Mountlake Terrace prepares for its 50th-birthday party
MOUNTLAKE TERRACE — The year was 1954. The vote, on whether to become a city, was a close one, with 517 people in support and 483 against.
Those opposed to the new city included developers who didn't want tougher building codes. It also included the young families of World War II veterans worried about taxes.
"We voted against incorporation," said JoAnne Gossett, who, with her husband, Bill, raised five sons in Mountlake Terrace, one of whom, Dave, went on to be mayor and then a Snohomish County councilman.
"We were just afraid it would cost us more money, but it's been a good move. It's been a good place to live and raise children."
On Friday, as part of the annual tree-lighting ceremony, the city will officially kick off its 50th-birthday celebration. The yearlong festivities will culminate next November in a festival and banquet, almost 50 years to the day of the vote that set Mountlake Terrace on the route to civic identity.
The occasion has given the city an opportunity to reflect on its origins and to plan events that will honor the city's first residents.
"Everyone is pretty excited," said Mike Pivec, the city's personnel director, who has worked with a birthday committee of other municipal employees and residents to gather oral and written histories, as well as photos of the city's early years.
From the beginning, the city was a bedroom community that offered affordable housing to a generation of workers eager to settle down and raise families after the ravages of war.

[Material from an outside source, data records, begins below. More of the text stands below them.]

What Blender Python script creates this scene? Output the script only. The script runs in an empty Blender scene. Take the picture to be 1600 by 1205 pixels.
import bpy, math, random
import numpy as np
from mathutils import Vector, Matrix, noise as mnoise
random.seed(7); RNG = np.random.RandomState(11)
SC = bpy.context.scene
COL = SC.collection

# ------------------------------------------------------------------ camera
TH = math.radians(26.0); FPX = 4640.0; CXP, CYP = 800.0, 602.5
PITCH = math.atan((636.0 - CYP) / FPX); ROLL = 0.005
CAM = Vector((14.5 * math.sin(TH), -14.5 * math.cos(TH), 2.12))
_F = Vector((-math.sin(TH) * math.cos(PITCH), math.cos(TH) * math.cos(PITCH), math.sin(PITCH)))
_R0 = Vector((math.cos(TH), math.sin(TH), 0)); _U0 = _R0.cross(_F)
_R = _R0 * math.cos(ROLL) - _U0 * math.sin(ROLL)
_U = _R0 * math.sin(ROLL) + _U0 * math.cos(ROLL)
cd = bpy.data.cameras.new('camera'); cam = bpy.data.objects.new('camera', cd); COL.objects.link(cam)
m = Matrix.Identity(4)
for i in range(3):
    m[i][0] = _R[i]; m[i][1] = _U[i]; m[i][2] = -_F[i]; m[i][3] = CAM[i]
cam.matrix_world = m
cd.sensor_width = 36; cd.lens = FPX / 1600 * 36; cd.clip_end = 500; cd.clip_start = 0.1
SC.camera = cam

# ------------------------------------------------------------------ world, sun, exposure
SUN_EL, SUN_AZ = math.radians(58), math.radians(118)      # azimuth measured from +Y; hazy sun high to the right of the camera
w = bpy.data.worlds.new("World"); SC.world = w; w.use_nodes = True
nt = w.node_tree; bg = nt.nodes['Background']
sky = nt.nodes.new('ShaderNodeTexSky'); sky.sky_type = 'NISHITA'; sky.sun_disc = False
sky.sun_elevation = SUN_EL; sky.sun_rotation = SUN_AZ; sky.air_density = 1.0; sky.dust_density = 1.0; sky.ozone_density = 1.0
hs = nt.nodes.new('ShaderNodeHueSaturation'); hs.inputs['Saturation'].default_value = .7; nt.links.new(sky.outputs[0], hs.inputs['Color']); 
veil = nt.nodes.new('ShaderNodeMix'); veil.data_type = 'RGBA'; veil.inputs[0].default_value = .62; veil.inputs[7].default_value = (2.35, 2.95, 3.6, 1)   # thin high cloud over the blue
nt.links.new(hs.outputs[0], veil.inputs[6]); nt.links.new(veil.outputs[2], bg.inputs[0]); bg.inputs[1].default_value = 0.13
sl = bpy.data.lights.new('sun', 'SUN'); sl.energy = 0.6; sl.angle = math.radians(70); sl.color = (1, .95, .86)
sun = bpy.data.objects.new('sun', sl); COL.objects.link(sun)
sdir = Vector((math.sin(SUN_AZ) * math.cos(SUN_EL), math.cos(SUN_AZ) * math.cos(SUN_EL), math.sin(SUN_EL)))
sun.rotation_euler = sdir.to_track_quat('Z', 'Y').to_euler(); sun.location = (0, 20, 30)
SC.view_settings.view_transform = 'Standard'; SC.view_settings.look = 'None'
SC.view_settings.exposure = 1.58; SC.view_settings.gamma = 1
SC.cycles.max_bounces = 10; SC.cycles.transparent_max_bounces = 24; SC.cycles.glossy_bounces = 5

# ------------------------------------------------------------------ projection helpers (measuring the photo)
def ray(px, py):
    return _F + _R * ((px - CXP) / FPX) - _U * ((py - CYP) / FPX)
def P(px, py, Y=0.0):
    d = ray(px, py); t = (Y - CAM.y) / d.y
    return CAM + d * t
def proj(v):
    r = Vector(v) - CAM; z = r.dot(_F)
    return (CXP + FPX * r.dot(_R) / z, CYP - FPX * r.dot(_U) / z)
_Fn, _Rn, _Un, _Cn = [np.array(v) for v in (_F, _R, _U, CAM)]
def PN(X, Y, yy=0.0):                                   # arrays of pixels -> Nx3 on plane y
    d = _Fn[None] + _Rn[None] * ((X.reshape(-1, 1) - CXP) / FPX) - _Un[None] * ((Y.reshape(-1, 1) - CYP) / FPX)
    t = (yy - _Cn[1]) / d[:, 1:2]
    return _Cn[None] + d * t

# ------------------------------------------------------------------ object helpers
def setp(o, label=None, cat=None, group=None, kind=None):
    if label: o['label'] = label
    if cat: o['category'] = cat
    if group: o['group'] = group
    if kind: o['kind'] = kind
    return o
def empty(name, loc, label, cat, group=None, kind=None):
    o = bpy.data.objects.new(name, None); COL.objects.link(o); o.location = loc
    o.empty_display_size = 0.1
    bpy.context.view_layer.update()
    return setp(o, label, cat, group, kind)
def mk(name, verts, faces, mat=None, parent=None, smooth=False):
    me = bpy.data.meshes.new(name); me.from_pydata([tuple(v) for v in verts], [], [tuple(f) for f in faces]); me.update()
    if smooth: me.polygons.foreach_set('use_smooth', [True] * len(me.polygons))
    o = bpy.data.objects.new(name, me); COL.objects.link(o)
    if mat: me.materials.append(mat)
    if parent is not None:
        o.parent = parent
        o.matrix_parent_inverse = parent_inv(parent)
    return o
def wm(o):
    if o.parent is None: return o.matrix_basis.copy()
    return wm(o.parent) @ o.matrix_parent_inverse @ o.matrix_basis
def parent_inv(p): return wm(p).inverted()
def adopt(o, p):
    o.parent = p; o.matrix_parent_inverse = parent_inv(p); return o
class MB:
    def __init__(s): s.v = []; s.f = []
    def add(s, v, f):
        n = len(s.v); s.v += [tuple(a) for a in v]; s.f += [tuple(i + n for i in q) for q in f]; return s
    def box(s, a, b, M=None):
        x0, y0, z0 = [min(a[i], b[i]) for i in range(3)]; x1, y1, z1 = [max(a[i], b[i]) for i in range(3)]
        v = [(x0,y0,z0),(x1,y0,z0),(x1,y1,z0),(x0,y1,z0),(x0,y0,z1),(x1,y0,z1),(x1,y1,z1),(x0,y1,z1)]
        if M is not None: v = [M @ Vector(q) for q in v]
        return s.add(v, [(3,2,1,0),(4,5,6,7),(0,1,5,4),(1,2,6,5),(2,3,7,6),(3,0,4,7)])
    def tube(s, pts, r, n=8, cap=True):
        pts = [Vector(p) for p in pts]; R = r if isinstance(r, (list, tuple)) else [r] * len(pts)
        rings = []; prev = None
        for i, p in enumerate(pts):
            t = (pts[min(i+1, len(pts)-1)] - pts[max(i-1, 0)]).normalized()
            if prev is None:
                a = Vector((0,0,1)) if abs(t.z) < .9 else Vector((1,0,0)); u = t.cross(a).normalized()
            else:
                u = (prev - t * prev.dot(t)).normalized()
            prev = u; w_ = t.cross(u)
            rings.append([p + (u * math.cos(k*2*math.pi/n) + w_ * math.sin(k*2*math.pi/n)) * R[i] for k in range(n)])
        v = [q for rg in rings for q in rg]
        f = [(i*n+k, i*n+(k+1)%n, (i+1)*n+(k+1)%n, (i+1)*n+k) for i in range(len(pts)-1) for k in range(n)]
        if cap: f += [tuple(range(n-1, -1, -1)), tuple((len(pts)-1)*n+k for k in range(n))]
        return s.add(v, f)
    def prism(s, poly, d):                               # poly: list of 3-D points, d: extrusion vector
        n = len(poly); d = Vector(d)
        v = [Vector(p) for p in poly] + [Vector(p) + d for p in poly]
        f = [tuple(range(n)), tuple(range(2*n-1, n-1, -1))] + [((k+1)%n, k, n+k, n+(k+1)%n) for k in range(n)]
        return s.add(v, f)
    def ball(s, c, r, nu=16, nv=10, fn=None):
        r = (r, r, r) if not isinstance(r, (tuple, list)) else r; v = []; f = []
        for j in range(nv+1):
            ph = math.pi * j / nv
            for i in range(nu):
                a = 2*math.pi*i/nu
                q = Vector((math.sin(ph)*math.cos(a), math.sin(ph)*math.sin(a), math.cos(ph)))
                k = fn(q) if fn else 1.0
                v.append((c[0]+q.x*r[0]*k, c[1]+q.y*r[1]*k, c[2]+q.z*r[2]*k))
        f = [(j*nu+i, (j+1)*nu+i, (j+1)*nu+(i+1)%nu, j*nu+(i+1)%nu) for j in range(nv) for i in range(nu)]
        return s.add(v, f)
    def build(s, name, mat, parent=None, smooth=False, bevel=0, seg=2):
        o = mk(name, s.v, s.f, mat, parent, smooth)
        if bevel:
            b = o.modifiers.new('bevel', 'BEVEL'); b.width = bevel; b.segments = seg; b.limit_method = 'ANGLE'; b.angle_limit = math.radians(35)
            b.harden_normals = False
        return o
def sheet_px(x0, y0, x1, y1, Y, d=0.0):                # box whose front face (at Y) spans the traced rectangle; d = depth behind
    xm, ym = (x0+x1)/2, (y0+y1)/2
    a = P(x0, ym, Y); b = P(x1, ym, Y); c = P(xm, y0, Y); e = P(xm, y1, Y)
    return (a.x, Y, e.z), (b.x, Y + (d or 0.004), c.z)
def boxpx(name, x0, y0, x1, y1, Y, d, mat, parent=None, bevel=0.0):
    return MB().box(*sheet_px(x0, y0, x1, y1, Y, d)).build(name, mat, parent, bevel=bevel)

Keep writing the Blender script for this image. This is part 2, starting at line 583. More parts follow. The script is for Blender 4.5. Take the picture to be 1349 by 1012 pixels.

"We'd all been shot at and missed," Bill Gossett said of his early Mountlake Terrace neighbors. "We were all the same age, the same background. There was a lot of comradeship."
In 1949, the Gossetts bought the third house in a concrete-block subdivision that would become Mountlake Terrace's first neighborhood. JoAnne Gossett, who said she and her husband were living in a "dingy Seattle apartment" at the time, fell in love with the home and its new appliances. It cost $4,999.
"I took one look at my wife's face and knew this was it," Bill Gossett said of the two-bedroom, 640-square-foot home that has been added on to several times over the years.
By 1954, the area had grown to an estimated 7,000 residents, about 5,000 of them kids. Patrick McMahan, who moved to the area in 1952, said the young families wanted better police and fire service, and amenities such as sidewalks and sewers.
Under county government, building rules were lax, "and the developers liked it that way," McMahan said.
McMahan, who helped organize a volunteer fire department in 1952, was part of a group that pushed for cityhood. In 1953, the group approached Edmonds about the possibility of annexing. McMahan, who was 22 at the time, said he was told by then-Mayor Paul McGibbon: "Son, you live five miles in the country. We're not going beyond Ninth Avenue."
Today, 72nd Avenue West is a primary boundary between the two cities, and Mountlake Terrace has about 20,470 residents.
The city has grown from 1 square mile to about 4, from being almost exclusively a white suburb to one in which almost one-quarter of its residents are of other races and/or varied ethnic backgrounds. And there are now office buildings, hotels and freeways surrounding those first mid-20th-century ramblers.
The average age is still relatively young — 34, according to the 2000 census. And 21 percent of residents are under 15.
McMahan recalled that the first municipal buildings were two houses. The first mayor, Gilbert Geiser, had to lend the new city $5 so incorporation papers could be filed.
Geiser told The Seattle Times a week after the incorporation vote that his priority was to create a good environment for the city's children.
"One of my main interests is juvenile delinquency," Geiser said.
"So far, because the majority of our children are preschool age, we don't have much of a problem. But it's one of the first things we're going to look out for. We'll try to plan recreation and school programs so it never will be a problem here."
City Councilwoman Laura Sonmore, who moved to Mountlake Terrace as a child in 1967, said she remembers new subdivisions and neighborhoods full of kids.
"We walked to the (Recreation) Pavilion. We walked through the woods to junior high. There weren't any rich kids driving fancy cars. We all came from the same backgrounds," Sonmore said, "and we're still close today."